Anyway, we started Ore To Shore this year in nearly the exact same conditions as last year- a light rain at the start. Perfect for me and my newly repaired Unit.   The start, is well... the start. It sucks on a single speed. You get passed by everybody, including their grandmothers who are just out for the exercise. Then you get to  a long climb still thick with packed up traffic.  Still, that's the beauty of one gear. It is what it is. Nothing you can do about it.  No nagging self doubt about "Am I pushing too big a gear, will I blow up?"  or "Am I in too small a gear, can I go faster?".  You just ride.   

And ride I did. First past the spot where I crashed last year. Then I charged through the puddle that caused the worst of last years chain suck. I found myself doing not just well, but really well- and not on the edge of blowing up either.  I know I'm doing well when I start telling lame jokes to other riders, whooping and hollering in the fun stuff, and yelling like a mad man to psych myself up for big hills ("I LOVE THIS HILL. IT'S SO MUCH FUN.")    I like breaking up the monotony of a sport dominated by cooler than thou hippies and the steely eyed nature of the super competitive back of the thirtysomething pack XC racer.   

The high point of the race was the powerline section.  It's constantly up and down on really rough, grass covered terrain punctuated by occasional exposed bedrock, some quick steep climbs covered in loose rock and sand, and a couple of killer hills that pretty much require carrying the bike.   Everything came together for me here and I was just nailing it.

Then well.... Hey, at least it was a great race up until then.  See, half way through there's this paved section- part of which is composed of a series of somewhat long climbs with brief downhills and flats thrown in.  I got dropped here, hard.  See, I can sort of power my way through the steep and quick stuff and even the occasional long grinder.  But hill after hill after hill just did me in.  By the time we hit the dirt again, I was alone on the trail.  This is never a good thing, first because I tend to slow down without anybody near me to race against, and also because the Ore To Shore is basically a road race on dirt- you need to ride in packs to get the benefits of drafting.

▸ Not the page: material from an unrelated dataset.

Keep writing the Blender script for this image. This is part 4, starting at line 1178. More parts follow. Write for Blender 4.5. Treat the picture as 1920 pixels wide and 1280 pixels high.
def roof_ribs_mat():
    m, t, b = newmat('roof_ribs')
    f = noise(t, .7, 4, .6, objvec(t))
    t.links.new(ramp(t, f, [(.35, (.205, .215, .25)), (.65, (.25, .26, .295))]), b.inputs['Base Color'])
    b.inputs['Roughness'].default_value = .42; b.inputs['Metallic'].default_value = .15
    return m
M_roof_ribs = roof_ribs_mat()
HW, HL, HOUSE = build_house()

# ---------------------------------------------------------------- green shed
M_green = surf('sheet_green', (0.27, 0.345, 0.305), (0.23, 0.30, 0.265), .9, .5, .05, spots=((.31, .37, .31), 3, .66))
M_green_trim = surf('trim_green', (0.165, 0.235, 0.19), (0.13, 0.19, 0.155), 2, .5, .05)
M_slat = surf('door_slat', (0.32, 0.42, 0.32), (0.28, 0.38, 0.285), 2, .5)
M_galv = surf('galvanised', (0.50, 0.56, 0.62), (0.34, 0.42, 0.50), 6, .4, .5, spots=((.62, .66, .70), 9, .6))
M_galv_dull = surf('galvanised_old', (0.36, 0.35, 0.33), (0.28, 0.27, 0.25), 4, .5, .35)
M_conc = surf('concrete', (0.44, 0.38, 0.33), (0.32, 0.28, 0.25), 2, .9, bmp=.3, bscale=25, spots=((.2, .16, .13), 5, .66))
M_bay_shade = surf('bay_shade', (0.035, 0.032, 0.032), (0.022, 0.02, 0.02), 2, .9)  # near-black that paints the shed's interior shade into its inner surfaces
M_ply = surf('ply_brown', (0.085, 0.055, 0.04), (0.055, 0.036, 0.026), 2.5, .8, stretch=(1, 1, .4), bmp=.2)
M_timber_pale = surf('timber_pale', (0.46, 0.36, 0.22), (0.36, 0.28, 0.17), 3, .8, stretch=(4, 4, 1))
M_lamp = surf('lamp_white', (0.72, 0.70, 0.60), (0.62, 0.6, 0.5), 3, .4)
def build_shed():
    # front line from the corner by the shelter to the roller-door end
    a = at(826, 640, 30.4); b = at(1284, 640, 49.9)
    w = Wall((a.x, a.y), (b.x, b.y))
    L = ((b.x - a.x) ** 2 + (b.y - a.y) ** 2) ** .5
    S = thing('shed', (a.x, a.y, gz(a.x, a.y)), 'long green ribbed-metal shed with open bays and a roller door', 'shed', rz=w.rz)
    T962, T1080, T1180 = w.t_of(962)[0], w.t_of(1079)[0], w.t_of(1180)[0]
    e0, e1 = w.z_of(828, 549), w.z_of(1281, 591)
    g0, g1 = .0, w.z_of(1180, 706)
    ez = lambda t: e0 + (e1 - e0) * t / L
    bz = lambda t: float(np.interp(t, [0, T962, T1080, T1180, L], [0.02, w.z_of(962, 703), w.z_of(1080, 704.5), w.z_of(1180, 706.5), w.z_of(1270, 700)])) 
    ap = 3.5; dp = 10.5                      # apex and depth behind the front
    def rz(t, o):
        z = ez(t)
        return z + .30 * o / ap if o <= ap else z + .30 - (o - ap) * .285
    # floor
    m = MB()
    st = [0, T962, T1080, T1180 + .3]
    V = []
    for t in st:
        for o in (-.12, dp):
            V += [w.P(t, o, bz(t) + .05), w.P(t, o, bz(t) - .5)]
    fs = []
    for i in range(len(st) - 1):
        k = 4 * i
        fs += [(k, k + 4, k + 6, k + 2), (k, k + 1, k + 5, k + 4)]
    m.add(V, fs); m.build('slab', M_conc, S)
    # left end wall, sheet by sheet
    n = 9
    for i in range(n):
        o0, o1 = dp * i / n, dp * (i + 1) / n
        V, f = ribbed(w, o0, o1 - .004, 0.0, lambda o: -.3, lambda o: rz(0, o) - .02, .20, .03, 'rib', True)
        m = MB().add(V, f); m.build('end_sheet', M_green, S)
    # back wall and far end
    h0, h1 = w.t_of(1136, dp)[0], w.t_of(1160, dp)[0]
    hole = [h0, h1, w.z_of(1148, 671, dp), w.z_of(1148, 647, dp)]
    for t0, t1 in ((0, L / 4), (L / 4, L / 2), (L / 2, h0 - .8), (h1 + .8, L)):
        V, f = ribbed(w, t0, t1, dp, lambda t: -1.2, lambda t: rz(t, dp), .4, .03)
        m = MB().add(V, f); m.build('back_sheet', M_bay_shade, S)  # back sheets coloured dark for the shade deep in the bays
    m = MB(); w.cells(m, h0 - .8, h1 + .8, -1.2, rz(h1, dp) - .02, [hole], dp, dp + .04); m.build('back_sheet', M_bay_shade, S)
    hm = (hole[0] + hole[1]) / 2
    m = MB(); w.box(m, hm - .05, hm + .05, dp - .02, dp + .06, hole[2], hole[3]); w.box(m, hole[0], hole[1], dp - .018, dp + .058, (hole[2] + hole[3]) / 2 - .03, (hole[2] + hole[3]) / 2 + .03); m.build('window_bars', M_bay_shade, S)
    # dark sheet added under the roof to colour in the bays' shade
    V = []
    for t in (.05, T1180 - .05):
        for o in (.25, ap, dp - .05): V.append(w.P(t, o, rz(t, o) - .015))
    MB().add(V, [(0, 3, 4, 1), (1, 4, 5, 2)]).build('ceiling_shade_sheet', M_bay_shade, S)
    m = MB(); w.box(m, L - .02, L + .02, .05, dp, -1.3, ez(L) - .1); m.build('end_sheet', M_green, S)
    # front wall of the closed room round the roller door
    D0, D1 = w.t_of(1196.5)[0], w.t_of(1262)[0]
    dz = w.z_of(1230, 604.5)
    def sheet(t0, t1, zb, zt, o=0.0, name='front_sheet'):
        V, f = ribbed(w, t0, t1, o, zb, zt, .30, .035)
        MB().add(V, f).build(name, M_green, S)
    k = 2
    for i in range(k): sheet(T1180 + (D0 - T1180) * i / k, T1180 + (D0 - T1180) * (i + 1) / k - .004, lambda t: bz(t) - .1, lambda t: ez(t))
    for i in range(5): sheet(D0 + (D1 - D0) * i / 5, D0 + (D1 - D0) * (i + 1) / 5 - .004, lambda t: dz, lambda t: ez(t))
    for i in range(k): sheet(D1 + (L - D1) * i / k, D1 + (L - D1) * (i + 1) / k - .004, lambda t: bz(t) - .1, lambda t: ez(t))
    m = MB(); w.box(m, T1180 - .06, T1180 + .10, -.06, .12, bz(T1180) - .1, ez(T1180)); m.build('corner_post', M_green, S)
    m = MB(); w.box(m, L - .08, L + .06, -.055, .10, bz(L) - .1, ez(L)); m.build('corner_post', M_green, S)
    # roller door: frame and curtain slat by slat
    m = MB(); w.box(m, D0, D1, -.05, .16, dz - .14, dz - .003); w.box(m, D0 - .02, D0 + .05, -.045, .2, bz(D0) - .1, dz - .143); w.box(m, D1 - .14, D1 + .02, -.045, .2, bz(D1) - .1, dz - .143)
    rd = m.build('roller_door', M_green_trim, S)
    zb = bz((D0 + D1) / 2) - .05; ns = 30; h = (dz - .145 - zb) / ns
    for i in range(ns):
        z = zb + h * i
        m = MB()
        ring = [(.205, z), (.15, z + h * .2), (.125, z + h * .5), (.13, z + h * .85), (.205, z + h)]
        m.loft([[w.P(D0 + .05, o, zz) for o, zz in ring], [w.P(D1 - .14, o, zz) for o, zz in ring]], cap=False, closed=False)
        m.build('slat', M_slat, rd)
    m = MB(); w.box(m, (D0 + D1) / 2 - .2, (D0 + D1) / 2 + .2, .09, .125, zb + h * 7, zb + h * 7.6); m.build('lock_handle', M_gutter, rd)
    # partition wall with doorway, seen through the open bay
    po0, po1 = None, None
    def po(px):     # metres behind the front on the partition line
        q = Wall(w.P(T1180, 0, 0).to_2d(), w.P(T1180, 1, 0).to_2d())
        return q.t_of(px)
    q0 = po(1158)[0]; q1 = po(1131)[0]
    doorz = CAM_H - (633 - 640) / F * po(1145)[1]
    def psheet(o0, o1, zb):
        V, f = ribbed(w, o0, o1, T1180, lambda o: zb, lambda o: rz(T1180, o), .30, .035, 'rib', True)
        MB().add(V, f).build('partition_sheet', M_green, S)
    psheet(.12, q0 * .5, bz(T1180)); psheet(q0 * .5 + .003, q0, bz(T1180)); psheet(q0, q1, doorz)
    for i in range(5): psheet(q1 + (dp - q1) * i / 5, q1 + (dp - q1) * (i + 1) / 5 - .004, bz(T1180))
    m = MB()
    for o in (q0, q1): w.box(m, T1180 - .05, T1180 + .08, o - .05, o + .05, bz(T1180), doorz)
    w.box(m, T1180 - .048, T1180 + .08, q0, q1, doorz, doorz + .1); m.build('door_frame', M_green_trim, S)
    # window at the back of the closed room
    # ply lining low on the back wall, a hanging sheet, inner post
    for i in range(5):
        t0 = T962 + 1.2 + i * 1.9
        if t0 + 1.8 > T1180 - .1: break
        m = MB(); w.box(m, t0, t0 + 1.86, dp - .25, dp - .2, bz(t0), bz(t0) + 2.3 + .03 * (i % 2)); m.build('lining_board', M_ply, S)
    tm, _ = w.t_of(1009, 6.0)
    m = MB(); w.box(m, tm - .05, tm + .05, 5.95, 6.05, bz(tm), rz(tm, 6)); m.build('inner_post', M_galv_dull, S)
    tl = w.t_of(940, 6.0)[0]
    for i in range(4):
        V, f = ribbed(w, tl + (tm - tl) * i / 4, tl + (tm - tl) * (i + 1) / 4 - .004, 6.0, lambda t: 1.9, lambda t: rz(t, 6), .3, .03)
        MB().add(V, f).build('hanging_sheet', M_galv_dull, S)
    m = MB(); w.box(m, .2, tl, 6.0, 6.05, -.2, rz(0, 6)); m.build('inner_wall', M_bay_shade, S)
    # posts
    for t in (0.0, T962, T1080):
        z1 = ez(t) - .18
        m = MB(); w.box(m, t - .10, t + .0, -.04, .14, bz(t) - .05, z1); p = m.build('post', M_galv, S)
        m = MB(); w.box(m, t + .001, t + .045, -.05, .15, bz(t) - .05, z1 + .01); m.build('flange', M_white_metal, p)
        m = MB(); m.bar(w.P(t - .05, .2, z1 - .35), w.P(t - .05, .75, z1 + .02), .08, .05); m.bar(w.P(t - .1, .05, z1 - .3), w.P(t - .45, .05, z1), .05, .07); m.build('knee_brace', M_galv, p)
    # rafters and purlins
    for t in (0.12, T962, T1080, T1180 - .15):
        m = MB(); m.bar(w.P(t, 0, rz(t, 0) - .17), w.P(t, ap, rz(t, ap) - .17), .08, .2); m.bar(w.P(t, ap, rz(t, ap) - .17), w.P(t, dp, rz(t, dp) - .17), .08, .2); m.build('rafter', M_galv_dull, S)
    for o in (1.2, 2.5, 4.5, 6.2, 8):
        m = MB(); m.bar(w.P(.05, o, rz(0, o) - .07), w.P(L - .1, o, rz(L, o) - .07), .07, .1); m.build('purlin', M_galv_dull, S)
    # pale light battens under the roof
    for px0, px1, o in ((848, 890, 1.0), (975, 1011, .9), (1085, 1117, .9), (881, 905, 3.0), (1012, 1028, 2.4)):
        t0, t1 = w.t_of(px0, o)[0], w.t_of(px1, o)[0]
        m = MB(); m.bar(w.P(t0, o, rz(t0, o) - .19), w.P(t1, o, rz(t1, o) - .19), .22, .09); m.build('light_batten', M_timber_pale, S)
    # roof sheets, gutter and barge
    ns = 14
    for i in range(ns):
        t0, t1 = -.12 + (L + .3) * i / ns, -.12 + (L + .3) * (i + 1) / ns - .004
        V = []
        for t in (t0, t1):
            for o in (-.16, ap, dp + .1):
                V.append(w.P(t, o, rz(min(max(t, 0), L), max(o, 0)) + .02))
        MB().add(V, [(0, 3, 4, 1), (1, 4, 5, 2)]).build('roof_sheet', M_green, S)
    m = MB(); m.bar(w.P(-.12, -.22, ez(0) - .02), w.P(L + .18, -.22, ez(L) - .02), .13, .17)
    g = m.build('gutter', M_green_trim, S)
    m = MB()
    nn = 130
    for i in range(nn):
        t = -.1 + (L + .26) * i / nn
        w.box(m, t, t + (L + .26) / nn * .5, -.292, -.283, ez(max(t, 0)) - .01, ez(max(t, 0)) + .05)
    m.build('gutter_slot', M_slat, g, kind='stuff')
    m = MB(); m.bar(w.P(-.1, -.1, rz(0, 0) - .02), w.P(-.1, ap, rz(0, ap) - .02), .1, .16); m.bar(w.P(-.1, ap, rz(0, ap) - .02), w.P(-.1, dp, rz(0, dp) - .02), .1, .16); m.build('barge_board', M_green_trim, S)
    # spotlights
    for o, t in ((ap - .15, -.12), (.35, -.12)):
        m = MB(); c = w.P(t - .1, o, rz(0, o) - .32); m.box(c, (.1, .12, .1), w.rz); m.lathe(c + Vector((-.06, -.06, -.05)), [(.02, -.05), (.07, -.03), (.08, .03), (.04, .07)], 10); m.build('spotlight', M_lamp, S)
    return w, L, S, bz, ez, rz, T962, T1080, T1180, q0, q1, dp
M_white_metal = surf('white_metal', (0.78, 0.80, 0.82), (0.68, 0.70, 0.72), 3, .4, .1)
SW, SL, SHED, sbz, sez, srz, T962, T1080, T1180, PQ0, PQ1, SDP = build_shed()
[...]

It took me probably 10 miles to get my legs back and get back in some traffic I could chase. The last 10 miles or so of the course starts to resemble a mountain bike race a little more with tighter, twistier trails and some challenging sandy downhills.  I was back in my element, feeling strong, and gave a respectable pull to the finish.  

Last year, I finished in something like 3:55.  I figured at least 15 minutes of that was screwing around with technical problems on the side of the trail.  Since this was my first real race on the single speed with no option to bail for a geared bike part way through, I wasn't certain what to expect.  I knew I'd be happy with anything under 3:45. I was positively ecstatic to finish at 3:14. The cool thing is- looking at how I placed amongst my fellow competitors- I don't think a single speed makes me any slower.  And given how poorly suited a single speed bike can be on this course, it might actually be making me faster.   

Next weekend is the big challenge though.  There's an unofficial single speed throwdown in the 27 mile Deer Chase.  The trails in this race are perfectly suited to a single speed- and as a result, very, very fast.  It's going to be fun as long as I can keep from bending another fork.